Written request
Using the listing below, please print exactly the lines from the one with "Write the bpy" through the one with "cam_d.clip_start = 0.1;". Leave out every picture.

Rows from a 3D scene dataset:
Start

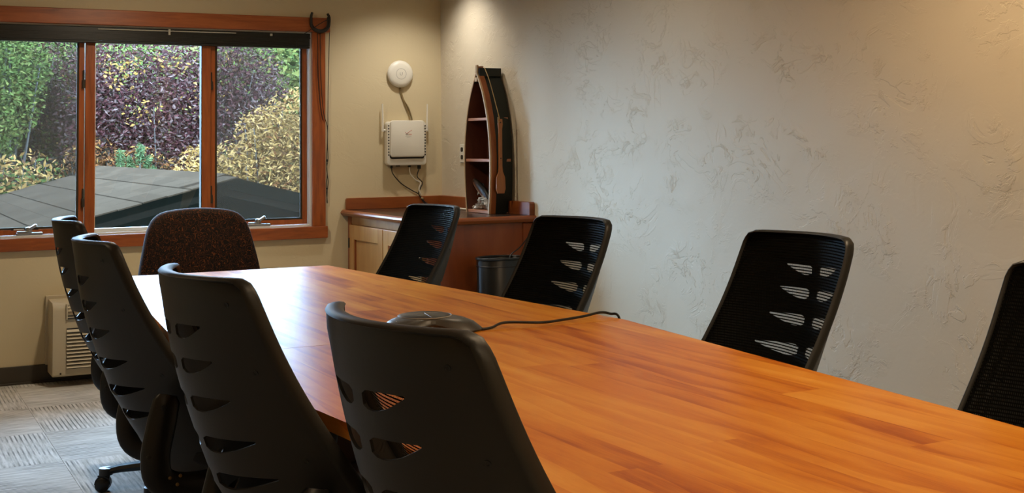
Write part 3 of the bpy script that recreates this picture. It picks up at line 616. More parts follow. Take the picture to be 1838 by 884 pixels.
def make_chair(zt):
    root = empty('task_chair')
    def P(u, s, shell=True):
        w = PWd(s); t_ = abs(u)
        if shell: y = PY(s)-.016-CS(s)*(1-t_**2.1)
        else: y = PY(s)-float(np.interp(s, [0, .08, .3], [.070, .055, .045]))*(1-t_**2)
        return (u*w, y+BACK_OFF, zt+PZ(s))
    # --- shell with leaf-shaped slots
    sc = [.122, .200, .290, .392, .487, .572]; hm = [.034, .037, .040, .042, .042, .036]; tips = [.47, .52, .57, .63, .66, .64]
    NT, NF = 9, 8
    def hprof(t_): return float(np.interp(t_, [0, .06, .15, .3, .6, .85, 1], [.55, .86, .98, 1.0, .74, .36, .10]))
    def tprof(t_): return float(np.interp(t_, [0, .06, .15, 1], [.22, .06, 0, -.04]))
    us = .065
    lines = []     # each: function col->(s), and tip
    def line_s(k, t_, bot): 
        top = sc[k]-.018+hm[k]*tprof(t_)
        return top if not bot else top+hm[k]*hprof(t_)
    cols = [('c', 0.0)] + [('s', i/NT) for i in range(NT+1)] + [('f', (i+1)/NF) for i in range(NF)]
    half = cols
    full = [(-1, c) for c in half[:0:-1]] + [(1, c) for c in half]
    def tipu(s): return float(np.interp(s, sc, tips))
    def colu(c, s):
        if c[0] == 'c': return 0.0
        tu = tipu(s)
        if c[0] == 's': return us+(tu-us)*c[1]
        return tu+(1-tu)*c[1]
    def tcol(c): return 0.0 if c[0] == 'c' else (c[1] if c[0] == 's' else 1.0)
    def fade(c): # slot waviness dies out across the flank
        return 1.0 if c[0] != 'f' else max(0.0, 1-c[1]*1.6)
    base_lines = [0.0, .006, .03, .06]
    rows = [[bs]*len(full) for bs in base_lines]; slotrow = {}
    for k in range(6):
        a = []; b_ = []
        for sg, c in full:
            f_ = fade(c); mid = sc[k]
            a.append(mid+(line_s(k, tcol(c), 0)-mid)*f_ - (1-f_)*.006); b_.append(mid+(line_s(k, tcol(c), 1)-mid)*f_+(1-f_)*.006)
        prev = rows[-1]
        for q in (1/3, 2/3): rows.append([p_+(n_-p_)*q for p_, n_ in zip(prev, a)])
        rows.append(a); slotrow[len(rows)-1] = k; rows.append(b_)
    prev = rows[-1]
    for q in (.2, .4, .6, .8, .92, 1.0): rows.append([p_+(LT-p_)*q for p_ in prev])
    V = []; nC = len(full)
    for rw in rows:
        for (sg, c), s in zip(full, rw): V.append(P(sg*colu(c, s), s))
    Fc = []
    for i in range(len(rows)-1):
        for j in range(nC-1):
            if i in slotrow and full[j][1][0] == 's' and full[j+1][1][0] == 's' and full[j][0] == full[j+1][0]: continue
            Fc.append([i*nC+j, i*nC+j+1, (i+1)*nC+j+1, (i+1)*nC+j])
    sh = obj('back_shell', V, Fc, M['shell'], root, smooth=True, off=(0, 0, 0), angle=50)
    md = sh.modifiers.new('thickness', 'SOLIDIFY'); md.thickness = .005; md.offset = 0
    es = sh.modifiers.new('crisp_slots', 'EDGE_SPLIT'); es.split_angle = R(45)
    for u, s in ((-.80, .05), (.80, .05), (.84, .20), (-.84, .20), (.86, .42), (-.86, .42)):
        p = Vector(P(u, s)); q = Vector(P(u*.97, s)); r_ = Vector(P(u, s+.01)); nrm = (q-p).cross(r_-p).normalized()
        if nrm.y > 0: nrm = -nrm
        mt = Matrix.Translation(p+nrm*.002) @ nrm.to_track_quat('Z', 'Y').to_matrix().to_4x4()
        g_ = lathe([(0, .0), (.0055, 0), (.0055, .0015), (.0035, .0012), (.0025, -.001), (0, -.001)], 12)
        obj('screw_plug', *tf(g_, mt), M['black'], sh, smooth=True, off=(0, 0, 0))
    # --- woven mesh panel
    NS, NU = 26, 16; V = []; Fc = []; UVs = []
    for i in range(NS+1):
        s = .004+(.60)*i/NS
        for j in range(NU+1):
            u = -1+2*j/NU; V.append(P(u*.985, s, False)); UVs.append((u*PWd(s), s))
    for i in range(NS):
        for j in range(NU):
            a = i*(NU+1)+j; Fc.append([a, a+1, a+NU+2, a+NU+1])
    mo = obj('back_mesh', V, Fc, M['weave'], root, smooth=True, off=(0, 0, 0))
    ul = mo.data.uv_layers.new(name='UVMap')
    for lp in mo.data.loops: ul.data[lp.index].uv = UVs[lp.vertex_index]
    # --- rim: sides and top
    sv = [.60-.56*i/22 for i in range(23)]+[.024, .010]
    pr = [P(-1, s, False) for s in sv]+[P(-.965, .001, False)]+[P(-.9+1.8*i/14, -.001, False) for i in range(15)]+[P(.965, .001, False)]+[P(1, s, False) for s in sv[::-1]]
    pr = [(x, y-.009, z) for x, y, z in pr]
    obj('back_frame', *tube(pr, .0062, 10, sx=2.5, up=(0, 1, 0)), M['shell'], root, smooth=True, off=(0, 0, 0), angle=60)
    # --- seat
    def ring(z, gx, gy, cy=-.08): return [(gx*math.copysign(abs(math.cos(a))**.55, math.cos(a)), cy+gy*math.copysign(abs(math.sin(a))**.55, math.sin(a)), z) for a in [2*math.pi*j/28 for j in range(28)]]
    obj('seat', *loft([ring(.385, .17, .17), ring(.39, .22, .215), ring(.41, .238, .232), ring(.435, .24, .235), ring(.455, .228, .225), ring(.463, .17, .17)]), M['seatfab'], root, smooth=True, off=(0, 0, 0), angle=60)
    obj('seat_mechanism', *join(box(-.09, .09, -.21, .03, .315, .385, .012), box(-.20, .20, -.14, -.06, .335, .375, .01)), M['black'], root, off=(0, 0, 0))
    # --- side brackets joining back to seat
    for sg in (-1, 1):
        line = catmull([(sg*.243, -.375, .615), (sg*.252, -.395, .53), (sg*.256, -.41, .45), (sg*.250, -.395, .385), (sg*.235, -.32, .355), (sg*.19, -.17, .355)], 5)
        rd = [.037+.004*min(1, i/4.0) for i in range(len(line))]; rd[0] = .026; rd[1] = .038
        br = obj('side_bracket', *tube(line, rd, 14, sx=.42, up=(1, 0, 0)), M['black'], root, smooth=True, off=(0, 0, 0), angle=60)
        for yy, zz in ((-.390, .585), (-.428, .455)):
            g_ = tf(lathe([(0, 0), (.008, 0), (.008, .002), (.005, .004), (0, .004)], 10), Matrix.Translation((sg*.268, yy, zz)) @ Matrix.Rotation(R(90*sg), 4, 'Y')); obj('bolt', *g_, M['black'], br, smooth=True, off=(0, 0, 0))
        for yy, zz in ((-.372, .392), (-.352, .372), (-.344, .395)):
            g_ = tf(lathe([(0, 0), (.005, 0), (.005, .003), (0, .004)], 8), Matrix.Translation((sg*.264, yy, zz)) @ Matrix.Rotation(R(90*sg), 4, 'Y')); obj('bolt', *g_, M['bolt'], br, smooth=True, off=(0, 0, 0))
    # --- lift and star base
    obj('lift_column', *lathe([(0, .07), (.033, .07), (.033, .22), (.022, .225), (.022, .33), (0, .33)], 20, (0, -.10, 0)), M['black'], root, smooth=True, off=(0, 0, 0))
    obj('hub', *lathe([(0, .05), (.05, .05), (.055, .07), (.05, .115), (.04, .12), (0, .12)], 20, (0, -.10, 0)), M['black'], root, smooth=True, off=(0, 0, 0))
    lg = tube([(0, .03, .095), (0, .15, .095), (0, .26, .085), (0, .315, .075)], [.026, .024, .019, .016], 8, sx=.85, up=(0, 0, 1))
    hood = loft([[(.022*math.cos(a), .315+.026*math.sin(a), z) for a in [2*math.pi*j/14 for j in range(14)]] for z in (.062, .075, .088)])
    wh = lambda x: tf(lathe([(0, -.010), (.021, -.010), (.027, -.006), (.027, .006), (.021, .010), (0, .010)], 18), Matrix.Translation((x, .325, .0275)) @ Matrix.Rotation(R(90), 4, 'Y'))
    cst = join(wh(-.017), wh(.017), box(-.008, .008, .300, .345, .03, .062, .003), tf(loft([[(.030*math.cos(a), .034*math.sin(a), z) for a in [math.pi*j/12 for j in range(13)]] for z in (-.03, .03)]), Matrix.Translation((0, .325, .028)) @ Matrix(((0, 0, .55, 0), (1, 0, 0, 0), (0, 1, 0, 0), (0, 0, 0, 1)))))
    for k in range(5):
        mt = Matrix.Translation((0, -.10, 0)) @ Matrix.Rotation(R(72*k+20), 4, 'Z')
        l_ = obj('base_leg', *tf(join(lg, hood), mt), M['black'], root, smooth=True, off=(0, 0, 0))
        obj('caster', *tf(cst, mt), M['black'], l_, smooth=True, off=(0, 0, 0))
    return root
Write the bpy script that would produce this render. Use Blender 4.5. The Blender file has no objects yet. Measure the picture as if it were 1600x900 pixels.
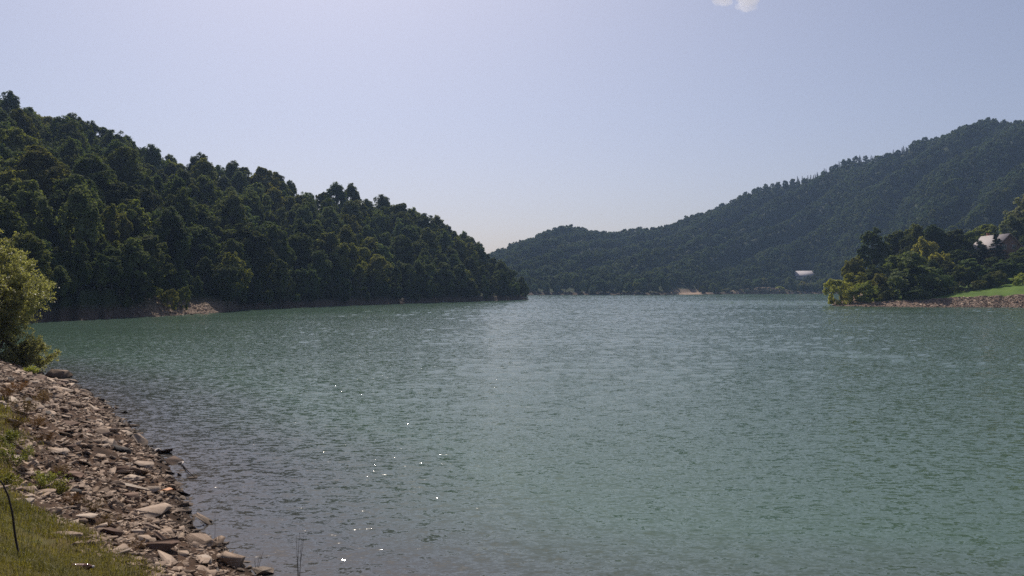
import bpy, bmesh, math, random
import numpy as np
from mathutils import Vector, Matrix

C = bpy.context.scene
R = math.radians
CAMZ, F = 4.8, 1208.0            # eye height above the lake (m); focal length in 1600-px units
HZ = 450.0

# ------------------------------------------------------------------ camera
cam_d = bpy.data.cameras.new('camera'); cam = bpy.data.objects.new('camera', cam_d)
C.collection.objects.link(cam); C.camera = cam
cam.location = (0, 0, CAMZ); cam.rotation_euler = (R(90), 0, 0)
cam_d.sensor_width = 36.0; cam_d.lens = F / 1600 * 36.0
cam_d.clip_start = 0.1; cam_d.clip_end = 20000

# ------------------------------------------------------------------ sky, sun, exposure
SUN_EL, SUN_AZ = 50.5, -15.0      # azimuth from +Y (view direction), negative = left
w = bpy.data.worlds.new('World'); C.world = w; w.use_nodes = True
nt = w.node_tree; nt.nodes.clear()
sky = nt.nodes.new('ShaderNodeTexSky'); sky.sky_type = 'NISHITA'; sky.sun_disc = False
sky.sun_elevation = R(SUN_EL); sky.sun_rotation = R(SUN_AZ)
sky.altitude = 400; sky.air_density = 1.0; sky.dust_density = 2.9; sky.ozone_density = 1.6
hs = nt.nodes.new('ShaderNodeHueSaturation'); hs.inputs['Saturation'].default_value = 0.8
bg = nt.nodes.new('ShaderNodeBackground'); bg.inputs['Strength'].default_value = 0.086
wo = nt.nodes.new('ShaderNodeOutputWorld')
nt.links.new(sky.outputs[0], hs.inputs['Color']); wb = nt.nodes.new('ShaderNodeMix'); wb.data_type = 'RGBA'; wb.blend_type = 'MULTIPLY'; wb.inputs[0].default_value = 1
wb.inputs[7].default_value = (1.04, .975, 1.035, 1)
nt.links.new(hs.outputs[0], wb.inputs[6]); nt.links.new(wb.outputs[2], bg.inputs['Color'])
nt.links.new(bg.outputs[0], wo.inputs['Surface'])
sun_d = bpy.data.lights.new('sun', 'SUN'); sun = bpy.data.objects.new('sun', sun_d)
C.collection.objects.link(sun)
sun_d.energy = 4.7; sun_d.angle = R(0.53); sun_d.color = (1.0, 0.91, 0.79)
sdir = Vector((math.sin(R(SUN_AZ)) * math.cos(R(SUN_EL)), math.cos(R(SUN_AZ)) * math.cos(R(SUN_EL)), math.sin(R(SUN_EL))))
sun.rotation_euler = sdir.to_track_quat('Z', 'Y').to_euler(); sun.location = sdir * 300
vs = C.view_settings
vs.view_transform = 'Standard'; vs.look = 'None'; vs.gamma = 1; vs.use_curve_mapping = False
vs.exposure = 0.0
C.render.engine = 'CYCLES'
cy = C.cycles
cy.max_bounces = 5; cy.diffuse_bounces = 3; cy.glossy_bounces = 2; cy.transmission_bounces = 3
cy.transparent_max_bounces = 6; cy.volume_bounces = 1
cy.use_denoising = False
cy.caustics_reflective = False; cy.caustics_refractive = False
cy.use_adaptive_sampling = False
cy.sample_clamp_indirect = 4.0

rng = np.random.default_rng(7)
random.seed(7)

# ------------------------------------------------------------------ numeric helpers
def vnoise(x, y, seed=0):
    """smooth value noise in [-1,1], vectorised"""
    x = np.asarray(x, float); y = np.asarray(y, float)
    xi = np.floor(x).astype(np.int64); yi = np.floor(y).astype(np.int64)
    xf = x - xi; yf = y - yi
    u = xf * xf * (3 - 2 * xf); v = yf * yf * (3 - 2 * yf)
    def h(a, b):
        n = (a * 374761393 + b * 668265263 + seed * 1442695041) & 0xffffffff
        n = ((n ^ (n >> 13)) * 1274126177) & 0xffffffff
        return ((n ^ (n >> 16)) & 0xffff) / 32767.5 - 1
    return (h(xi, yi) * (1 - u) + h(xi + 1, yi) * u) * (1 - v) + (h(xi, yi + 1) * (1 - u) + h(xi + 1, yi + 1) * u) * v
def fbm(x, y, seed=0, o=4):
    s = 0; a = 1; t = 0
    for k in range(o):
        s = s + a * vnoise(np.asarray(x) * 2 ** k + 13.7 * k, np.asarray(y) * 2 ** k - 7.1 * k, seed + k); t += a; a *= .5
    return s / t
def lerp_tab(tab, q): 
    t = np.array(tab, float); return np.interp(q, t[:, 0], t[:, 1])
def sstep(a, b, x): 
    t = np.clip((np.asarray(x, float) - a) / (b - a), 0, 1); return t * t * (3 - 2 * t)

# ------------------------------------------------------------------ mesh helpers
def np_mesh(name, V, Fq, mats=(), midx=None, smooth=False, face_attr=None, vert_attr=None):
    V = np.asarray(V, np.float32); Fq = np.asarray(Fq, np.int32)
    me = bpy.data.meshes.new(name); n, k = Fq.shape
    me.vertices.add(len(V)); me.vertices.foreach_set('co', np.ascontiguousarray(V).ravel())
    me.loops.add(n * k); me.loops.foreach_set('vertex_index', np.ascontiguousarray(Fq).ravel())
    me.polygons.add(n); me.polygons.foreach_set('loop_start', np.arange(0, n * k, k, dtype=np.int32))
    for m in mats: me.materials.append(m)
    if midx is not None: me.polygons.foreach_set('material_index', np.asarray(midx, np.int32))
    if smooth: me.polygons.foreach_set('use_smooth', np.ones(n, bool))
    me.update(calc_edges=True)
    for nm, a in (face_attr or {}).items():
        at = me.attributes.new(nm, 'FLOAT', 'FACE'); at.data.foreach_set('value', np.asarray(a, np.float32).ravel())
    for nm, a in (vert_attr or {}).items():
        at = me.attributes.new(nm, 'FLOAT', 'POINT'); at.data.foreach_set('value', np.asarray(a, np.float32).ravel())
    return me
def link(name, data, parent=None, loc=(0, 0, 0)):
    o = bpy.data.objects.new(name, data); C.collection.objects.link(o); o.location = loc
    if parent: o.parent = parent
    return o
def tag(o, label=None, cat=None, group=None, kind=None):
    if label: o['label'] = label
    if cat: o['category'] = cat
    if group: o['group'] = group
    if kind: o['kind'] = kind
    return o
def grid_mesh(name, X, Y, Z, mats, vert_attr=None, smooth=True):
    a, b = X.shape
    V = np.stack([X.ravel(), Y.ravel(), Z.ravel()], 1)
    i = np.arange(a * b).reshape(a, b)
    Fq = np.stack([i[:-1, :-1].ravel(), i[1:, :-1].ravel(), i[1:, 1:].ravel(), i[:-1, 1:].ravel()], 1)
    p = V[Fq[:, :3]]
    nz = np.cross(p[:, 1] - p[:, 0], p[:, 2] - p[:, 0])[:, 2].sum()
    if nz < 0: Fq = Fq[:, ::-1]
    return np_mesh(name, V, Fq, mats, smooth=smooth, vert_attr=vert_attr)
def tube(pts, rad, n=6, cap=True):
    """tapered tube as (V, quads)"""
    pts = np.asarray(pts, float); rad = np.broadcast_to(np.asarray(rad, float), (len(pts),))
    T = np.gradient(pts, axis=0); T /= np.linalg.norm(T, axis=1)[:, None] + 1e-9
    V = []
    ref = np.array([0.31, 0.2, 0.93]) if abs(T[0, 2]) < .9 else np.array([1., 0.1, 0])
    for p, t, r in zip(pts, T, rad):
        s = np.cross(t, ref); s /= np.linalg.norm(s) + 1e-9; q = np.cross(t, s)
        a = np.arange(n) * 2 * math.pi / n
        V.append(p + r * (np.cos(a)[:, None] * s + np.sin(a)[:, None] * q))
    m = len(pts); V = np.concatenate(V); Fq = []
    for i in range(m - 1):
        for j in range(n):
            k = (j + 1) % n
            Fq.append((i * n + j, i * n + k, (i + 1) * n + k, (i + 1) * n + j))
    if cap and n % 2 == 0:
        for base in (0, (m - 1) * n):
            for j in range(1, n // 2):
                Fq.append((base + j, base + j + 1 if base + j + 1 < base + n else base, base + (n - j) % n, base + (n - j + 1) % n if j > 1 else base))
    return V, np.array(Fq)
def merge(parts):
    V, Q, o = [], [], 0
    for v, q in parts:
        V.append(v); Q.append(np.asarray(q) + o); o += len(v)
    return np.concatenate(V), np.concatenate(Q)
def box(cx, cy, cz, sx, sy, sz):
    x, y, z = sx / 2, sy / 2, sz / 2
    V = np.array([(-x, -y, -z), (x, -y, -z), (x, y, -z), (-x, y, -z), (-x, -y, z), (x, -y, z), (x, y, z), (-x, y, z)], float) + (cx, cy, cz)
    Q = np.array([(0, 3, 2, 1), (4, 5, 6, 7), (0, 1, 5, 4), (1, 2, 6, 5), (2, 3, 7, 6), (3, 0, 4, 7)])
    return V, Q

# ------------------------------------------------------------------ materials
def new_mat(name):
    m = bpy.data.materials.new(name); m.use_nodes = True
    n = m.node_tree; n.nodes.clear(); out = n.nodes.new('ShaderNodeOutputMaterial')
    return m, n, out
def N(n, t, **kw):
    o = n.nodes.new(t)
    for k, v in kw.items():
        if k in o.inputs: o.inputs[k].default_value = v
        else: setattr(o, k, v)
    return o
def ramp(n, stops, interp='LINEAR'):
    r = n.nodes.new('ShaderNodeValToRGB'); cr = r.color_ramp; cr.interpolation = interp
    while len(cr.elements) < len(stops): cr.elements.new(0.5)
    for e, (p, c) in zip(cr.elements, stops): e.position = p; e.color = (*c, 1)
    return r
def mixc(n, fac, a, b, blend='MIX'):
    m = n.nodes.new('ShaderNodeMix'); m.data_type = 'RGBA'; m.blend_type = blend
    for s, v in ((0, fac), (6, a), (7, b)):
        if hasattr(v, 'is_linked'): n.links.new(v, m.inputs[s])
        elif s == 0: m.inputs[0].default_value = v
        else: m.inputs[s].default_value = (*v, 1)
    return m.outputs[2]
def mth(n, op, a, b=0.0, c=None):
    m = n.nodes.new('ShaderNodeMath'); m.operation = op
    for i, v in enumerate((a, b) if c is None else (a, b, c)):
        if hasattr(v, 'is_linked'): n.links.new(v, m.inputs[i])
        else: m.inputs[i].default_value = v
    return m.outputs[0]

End

Solution to the exercise
Write the bpy script that would produce this render. Use Blender 4.5. The Blender file has no objects yet. Measure the picture as if it were 1600x900 pixels.
import bpy, bmesh, math, random
import numpy as np
from mathutils import Vector, Matrix

C = bpy.context.scene
R = math.radians
CAMZ, F = 4.8, 1208.0            # eye height above the lake (m); focal length in 1600-px units
HZ = 450.0

# ------------------------------------------------------------------ camera
cam_d = bpy.data.cameras.new('camera'); cam = bpy.data.objects.new('camera', cam_d)
C.collection.objects.link(cam); C.camera = cam
cam.location = (0, 0, CAMZ); cam.rotation_euler = (R(90), 0, 0)
cam_d.sensor_width = 36.0; cam_d.lens = F / 1600 * 36.0
cam_d.clip_start = 0.1; cam_d.clip_end = 20000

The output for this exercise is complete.